Adoption Agencies (Panel and Consequential Amendments) Regulations 2012 Debate
Full Debate: Read Full DebateBaroness Jones of Whitchurch
Main Page: Baroness Jones of Whitchurch (Labour - Life peer)Department Debates - View all Baroness Jones of Whitchurch's debates with the Department for Education
(12 years, 4 months ago)
Grand CommitteeMy Lords, I will follow the same theme but I hope that I will not be repetitive. A great deal is going on in the area of adoption, whether it is the Norgrove review, the March action plan or the existence of the Select Committee on which I am very pleased to serve.
I want to draw attention to paragraph 78, which records the decision and has already been quoted by the chairman, the noble and learned Baroness, Lady Butler-Sloss. It ends with the sentence she has already quoted:
“We believe that the court’s detailed scrutiny of these cases should be sufficient”.
It does not say “is sufficient” or “is known to be sufficient”: it says “should be sufficient”. It is quite important that that sentence is conditioned. Indeed, the Explanatory Memorandum should have quoted paragraph 78 in full and not selected the middle sentence. In my view, the Explanatory Memorandum to this instrument has a tendency to short-cut.
Let us take the words “should be” and look at what this enormously comprehensive report, with more than 100 recommendations, said on the relationship between courts and local authorities in paragraphs 3.45 and 3.46. It is worth reading this into the record:
“Our recommendations are intended to restore the respective responsibilities of courts and local authorities”.
If I may interpose, the word “restore” is a quite strong use of language. It implies that something is not as it used to be, even if not quite that it has broken down. The report continues:
“But to change the law does not tackle the root cause of the difficulties. This stems we believe from a deep-rooted distrust of local authorities … This in turn fuels dissatisfaction on the part of local authorities with the courts, further damaging relationships.”
Paragraph 3.46 states:
“The result is that the relationship between local authorities and courts can verge on the dysfunctional. For the system to work better it is not acceptable for each group to sit on the sidelines and criticise the other.”
It may be right to have taken away one of the responsibilities of panels. It could be right to remove the second opinion which may be provided very helpfully either to local authorities or to courts which might need it. It may be right to make them face up to the need to work successfully together. Perhaps I may be allowed to say that that is the Norgrove motivation. But it seems very risky.
We know that the performance of local authorities is uneven, for some quite good reasons such as the size of the authority or the ethnic mix in the authority. Political persuasion may have entered into it at some stage. We also know that the performance of the courts is very uneven. Our committee has not yet received as much evidence on that as we will have done when we come back in the autumn. Indeed, the government literature—the action plan in March or the Explanatory Memorandum—is quite cautious about criticising the courts. It is perhaps overcautious in the balance between its opinions on local authorities and the courts.
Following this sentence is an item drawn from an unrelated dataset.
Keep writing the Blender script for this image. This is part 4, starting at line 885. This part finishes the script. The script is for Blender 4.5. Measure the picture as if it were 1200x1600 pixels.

However, Norgrove is very clear. I think that he is saying that the front-line troops—the local authorities, the IROs and the social workers, and the courts with the judges—need to be in the front line. They need to get together and to perform without being intervened upon by outside experts and interests, which may be right as a long-term objective. Certainly, one would hope to find relationships between local authorities and courts in general becoming much better than they apparently are if this review is to be believed—and I see no reason to doubt it.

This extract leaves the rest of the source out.